Juiz condena réu e afasta tese de que também a vítima tem o direito de permanecer calada

por BEA/AB — publicado 2018-09-28T13:55:00-03:00

O juiz titular da Vara Criminal de Sobradinho julgou procedente denúncia oferecida pelo Ministério Público do DF contra Rolland Handel Silva, condenando-o pela prática da contravenção penal de perturbação da tranquilidade (artigo 65 do Decreto-Lei 3688/41), e afastando a tese levantada pela defesa quanto ao direito de a vítima permanecer em silêncio.

Consta da denúncia que o réu, que estava em busca de sua esposa, teria ido até a casa de sua própria mãe, por volta das 23h40, e passou a importuná-la, questionando sobre o paradeiro de sua cônjuge, batendo no portão da casa com sua motocicleta por mais de 30 minutos. Sem sucesso, teria se dirigido à casa de seu cunhado, local no qual passou a raspar janelas e portas, munido de uma barra de ferro, e exigir seu ingresso na residência. Em razão de não ter sido autorizado a entrar na casa, teria danificado o relógio de água e instalações elétricas, além de proferir xingamentos e fazer barulho que incomodaram a vizinhança por mais de meia hora.  

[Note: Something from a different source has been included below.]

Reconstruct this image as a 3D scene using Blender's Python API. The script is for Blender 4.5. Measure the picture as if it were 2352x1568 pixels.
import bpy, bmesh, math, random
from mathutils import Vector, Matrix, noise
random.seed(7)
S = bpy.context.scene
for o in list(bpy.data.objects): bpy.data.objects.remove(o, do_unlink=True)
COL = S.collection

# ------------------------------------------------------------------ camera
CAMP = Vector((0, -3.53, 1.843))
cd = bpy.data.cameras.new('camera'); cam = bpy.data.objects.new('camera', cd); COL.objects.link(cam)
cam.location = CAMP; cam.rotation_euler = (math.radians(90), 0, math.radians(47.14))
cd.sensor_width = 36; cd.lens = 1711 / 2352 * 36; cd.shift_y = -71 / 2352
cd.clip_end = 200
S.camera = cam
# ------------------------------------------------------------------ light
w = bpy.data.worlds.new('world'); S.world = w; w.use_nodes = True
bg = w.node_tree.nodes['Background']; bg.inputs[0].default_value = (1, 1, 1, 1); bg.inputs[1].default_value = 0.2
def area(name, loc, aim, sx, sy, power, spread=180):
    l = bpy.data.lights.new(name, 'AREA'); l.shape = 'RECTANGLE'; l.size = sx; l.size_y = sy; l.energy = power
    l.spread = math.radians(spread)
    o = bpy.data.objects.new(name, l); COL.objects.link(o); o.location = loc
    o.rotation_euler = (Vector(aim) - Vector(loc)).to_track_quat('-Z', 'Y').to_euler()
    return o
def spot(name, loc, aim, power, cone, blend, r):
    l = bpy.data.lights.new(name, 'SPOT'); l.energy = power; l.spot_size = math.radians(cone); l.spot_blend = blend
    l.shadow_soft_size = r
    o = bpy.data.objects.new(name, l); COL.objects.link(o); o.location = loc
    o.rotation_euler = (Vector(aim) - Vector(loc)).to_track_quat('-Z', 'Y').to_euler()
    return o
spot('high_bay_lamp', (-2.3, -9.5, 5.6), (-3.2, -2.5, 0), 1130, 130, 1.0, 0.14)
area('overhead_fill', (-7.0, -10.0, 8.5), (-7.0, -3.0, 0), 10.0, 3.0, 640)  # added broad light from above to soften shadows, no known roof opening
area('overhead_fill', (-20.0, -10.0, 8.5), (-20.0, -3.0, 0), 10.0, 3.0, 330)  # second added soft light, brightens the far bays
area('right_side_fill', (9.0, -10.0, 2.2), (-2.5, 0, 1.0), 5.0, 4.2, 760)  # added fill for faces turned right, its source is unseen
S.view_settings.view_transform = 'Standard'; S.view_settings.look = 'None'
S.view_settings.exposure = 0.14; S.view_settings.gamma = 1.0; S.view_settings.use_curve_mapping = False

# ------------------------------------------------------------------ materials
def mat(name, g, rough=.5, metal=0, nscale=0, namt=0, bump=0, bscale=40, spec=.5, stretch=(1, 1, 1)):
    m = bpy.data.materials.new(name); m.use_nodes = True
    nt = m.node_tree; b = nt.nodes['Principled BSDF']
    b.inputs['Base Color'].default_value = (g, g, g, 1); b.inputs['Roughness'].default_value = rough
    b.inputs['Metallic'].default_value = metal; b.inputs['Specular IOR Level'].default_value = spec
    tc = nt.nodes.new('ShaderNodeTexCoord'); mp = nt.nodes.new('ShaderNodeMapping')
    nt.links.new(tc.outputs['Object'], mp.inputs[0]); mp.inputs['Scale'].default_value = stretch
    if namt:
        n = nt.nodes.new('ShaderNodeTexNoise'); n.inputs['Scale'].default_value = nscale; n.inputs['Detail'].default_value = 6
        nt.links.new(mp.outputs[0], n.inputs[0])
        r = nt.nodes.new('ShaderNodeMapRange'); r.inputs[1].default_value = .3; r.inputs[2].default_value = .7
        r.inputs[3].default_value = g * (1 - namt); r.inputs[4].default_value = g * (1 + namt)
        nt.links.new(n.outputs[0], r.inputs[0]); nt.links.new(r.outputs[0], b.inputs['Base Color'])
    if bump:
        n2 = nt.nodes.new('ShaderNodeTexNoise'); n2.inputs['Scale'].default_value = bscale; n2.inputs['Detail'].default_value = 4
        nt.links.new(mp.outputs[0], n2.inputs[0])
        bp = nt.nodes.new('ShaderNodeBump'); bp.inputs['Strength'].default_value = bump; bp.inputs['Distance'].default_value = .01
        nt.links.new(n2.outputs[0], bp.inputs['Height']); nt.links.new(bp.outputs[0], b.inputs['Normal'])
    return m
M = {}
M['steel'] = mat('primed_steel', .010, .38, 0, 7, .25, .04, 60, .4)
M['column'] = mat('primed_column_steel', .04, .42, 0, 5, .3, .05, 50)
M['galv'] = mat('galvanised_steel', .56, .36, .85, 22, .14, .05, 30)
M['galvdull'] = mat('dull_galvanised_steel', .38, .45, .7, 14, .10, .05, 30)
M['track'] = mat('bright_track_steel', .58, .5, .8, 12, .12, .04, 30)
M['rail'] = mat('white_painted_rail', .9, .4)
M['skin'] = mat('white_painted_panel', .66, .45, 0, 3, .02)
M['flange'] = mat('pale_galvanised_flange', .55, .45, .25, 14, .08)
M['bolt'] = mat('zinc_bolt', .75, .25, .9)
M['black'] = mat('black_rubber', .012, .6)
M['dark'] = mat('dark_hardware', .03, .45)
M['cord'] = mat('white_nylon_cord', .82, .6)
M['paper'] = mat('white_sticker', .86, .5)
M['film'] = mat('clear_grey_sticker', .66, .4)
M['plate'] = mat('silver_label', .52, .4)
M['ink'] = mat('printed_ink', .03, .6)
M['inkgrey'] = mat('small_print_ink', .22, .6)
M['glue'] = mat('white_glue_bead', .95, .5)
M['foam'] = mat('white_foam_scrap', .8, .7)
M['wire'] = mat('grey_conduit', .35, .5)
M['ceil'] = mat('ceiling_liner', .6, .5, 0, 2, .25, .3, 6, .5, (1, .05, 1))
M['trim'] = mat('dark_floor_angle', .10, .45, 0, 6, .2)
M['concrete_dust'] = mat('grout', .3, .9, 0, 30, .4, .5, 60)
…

Na audiência de instrução e julgamento, procedeu-se à oitiva das vítimas e deixou-se de interrogar o acusado, que exerceu o direito de permanecer em silêncio.

Na fase de alegações finais, contudo, a defesa arguiu, entre outros, a nulidade processual por cerceio ao direito de defesa, na medida em que não se oportunizou à vítima prerrogativa ao silêncio. Ao final, requereu declaração de incompetência do juízo (afirmando, em tese, que a suposta conduta atribuída ao réu envolve relação de gênero, com violência no âmbito doméstico e familiar), com nulificação dos atos processuais, bem como pelo reconhecimento de cérceo de direito da defesa e, não sendo este o entendimento, pela absolvição do acusado nos termos do artigo 386, inciso VII, do Código de Processo Penal.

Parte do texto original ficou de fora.